Depois disso, de outubro até hoje, presos foram assassinados em presídios de Roraima, Rondônia, Amazonas, Ceará. Com destaque para a chacina ocorrida no dia 1º deste mês, em Manaus (AM), quando 60 presos foram mortos, e a segunda matança ocorrida nesta sexta-feira (06), em Roraima, com mais 31 mortos.
“Lugar de alemão (gíria para inimigo) é no inferno. Tem que matar cada um deles e na faca, como fizeram com os nossos”, disse um suposto detento aliado do Comando Vermelho que foi apreendido por agentes penitenciários no presídio de Dourados.
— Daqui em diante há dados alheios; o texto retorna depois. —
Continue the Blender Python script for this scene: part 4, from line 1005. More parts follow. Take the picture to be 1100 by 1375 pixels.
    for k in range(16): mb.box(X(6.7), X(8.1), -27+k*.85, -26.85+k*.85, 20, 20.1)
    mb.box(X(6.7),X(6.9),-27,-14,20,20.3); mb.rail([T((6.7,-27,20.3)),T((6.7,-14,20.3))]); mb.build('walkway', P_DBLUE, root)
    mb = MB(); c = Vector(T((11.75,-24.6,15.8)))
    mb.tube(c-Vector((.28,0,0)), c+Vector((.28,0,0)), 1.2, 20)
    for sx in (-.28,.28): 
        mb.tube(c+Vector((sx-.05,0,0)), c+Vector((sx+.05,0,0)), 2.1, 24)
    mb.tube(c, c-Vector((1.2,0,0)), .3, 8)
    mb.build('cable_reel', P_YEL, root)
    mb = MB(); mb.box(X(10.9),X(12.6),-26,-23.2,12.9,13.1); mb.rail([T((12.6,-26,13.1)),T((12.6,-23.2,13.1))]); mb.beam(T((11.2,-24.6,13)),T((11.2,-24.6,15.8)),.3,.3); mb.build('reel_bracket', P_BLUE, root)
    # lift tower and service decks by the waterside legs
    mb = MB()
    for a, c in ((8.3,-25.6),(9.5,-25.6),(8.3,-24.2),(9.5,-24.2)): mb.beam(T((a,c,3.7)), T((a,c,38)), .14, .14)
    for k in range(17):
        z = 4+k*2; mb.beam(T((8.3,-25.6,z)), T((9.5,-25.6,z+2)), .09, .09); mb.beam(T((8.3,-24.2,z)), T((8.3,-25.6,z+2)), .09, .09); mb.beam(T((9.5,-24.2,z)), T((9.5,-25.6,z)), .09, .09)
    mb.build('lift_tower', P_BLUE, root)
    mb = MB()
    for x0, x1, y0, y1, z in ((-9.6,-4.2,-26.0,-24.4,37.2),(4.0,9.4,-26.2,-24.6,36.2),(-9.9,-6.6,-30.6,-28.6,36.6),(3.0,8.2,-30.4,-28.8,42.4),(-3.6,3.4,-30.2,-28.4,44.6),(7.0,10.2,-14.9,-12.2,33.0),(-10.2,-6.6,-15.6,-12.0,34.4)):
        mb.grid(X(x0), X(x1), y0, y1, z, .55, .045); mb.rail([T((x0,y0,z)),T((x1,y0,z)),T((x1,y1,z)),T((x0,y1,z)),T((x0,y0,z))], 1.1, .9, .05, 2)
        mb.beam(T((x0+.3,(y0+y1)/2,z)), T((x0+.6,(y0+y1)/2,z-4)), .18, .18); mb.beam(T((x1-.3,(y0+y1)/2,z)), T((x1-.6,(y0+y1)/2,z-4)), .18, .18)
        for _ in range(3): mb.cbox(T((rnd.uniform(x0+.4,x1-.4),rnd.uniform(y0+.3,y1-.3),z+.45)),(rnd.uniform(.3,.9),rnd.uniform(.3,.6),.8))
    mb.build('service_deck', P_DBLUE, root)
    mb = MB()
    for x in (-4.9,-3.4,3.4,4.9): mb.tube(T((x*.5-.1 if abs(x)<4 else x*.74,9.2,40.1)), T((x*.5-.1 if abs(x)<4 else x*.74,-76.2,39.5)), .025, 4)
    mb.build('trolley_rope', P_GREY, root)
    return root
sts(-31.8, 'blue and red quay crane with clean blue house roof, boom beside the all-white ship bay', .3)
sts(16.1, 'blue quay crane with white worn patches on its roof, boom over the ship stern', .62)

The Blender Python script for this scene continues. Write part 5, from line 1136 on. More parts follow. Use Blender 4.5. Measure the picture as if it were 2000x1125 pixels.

Alerta - Segundo o diretor-presidente da Agepen, Ailton Stropa, o Estado tem procurado proibir de todas as maneira o uso do celular, tanto impedindo a entrada quanto coibindo a permanência do aparelho com operações "pente-fino" rotineiras.
Sobre a guerra entre as facções, Stropa afirma que há um alerta. “Estamos preocupados, porém preparados. Não há indicativo para a ocorrência de chacina no nosso Estado, mas a Agepen trabalha a situação minuto a minuto com a gerência de inteligência para reverter possíveis ocorrências e tomar providências preventivas”, relata.
Conforme o diretor-presidente, também houve reforço na segurança nos presídios. “O Estado já tinha se antecipando a isso quando iniciou o concurso para contratação de novos agentes e esses agentes já estão fazendo estágio nas unidades, além disso, há reforço através da Polícia Militar, que aumentou o efetivo nas muralhas e mantém o Batalhão de Choque totalmente mobilizado para atender qualquer ocorrência”, afirma.
Ainda na sexta-feira, o Sindicato dos Servidores da Administração Penitenciária de Mato Grosso do Sul emitiu nota pedindo atenção aos agentes, cuidado no trabalho e nas ruas e cautela nos trabalhos neste final de semana.